There's no doubt about that. By now I have noticed that the mystery bytes in some way correspond to the number of brown pixels following, but why they're there when every brown block gets its own byte is beyond me.
0B01 is followed by 1 pixel
0B02 by 2
0B03 by 3
0C01 by 4
0C02 by 8
0C03 by 12
0C04 by 16
0C06 by 24
If there's 19 non-black pixels, there'l first be a block with 0B03, then a block of 0C04, probably stacking more in that manner if necessary.
0D apparently ends a line (the following pixels I posted above of course belong to the next one, then).
Hey, looks like I figured the format out! (At least how it is composed, the inclusion of the data to count the non-black pixels still seems just like a waste to me)
May 30, 2011, 09:49:03 am - (Auto Merged - Double Posts are not allowed before 7 days.)
Hey, Tauwasser. I didn't notice I had a PM before, but it seems for some reason I can't reply directly, so I'm writing in here.

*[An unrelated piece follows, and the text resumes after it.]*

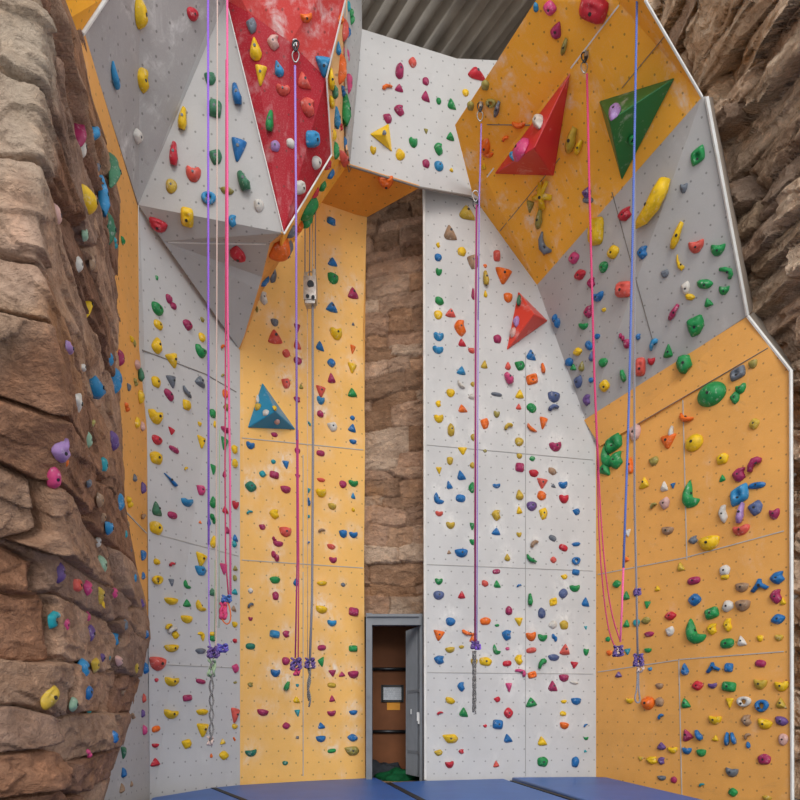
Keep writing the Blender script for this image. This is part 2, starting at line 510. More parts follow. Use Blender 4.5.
strip('seam', t_I, [[(487, 177), (494, 168)], [(571, 68), (619, 5)]], M['white_edge'], 0.012)
strip('seam', t_J, [[(612, 192), (654, 345)]], M['seam_dark'], 0.006)
strip('seam', t_K, [[(598, 574.5), (684, 558), (784, 531)], [(598, 672), (678, 660)], [(679, 659.5), (784, 651.5)], [(683, 400), (687, 560)], [(679, 660), (682, 796)], [(791, 535), (792, 650)]], M['seam'], 0.010)
strip('seam', t_K, [[(636, 425), (768, 348)]], M['seam_dark'], 0.006)
strip('seam', t_E, [[(346, 160), (349, 172), (352, 166)]], M['seam_dark'], 0.006)
strip('seam', t_F, [[(168, 242), (200, 243), (266, 244)]], M['white_edge'], 0.012)

def edge_strip(thing, pts, r=0.012, mat='white_edge'):
    mb = MB(); mb.tube([V(*p) for p in pts], r, 6)
    return keep(mb.build('edge_strip', M[mat]), thing)
edge_strip(t_D, [(424, 188, 7.93), (425.3, 779.5, 7.93)], 0.016)
edge_strip(t_J, [(706.5, 97, 6.18), (747.5, 315, YK(748) - .02)], 0.018)
edge_strip(t_K, [(748, 316.5, YK(748) - .02), (791, 371, YK(791) - .02), (792.3, 800, YK(791) - .02)], 0.018)
edge_strip(t_F, [(82, 34, 4.82), (107, -3, 5.02), (140, -60, 5.22)], 0.016)
edge_strip(t_R, [(345.5, 0, 5.84), (326.5, 78, 6.12), (331.5, 155, 6.52), (284, 234, 6.27)], 0.008)
edge_strip(t_H, [(226, 0, 5.87), (283.5, 233, 6.27)], 0.005)
edge_strip(t_E, [(350, 166, 7.40), (420, 187.5, 7.69), (471, 196.5, 7.93)], 0.012, 'seam_dark')
edge_strip(t_I, [(645, 0, 5.73), (702, 97, 6.18)], 0.012)

# ================================================================ ROCK
def vnoise(x, y, seed=0):
    xi = np.floor(x).astype(np.int64); yi = np.floor(y).astype(np.int64)
    xf = x - xi; yf = y - yi
    def h(a, b):
        n = (a * 374761393 + b * 668265263 + seed * 982451653) & 0x7fffffff
        n = ((n ^ (n >> 13)) * 1274126177) & 0x7fffffff
        return ((n ^ (n >> 16)) & 0xffff) / 65535.0
    u = xf * xf * (3 - 2 * xf); v = yf * yf * (3 - 2 * yf)
    return (h(xi, yi) * (1 - u) + h(xi + 1, yi) * u) * (1 - v) + (h(xi, yi + 1) * (1 - u) + h(xi + 1, yi + 1) * u) * v

def fbm(x, y, o=4, seed=0, ridge=False):
    t = 0; a = 1; tot = 0
    for i in range(o):
        n = vnoise(x * 2 ** i + 17.3 * i, y * 2 ** i + 9.1 * i, seed + i)
        if ridge: n = 1 - abs(2 * n - 1)
        t = t + a * n; tot += a; a *= 0.5
    return t / tot

def chisel(u, z, gu, gz, k, seed):
    """broken facets: every jittered cell is its own tilted plane"""
    def hh(a, b, s_):
        n = (a * 73856093 + b * 19349663 + s_ * 83492791 + seed * 7919) & 0x7fffffff
        n = ((n ^ (n >> 13)) * 1274126177) & 0x7fffffff
        return ((n ^ (n >> 16)) & 0xffff) / 65535.0
    U_, Z_ = u / gu, z / gz; iu = np.floor(U_).astype(np.int64); iz = np.floor(Z_).astype(np.int64)
    best = np.full(u.shape, 1e9); out = np.zeros(u.shape)
    for du in (-1, 0, 1):
        for dz_ in (-1, 0, 1):
            a, b_ = iu + du, iz + dz_
            dx = U_ - (a + hh(a, b_, 1)); dy = Z_ - (b_ + hh(a, b_, 2)); q = dx * dx + dy * dy
            m = q < best; best = np.where(m, q, best)
            v = (hh(a, b_, 3) - .5) * .8 + (hh(a, b_, 4) - .5) * 1.1 * dx + (hh(a, b_, 5) - .75) * 1.3 * dy
            out = np.where(m, v, out)
    return out * k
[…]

Clearing the color(?) buffer with 0A does make sense, as I totally forgot taking into account that what's black in my ripped images is actually displayed as transparence in the program (it's in DOS).
The programming seems indeed a bit shoddy. The weirdest part is, the game uses different custom formats in all kinds of places. This example is for the ending credits, the one for the opening credits was going through the image in stripes from top to bottom, skipping three columns after each one, then starting another sweep from the second column, etc.
I think I should be able now to use the collected information for a bmp-to-strangeformat converter. Thanks.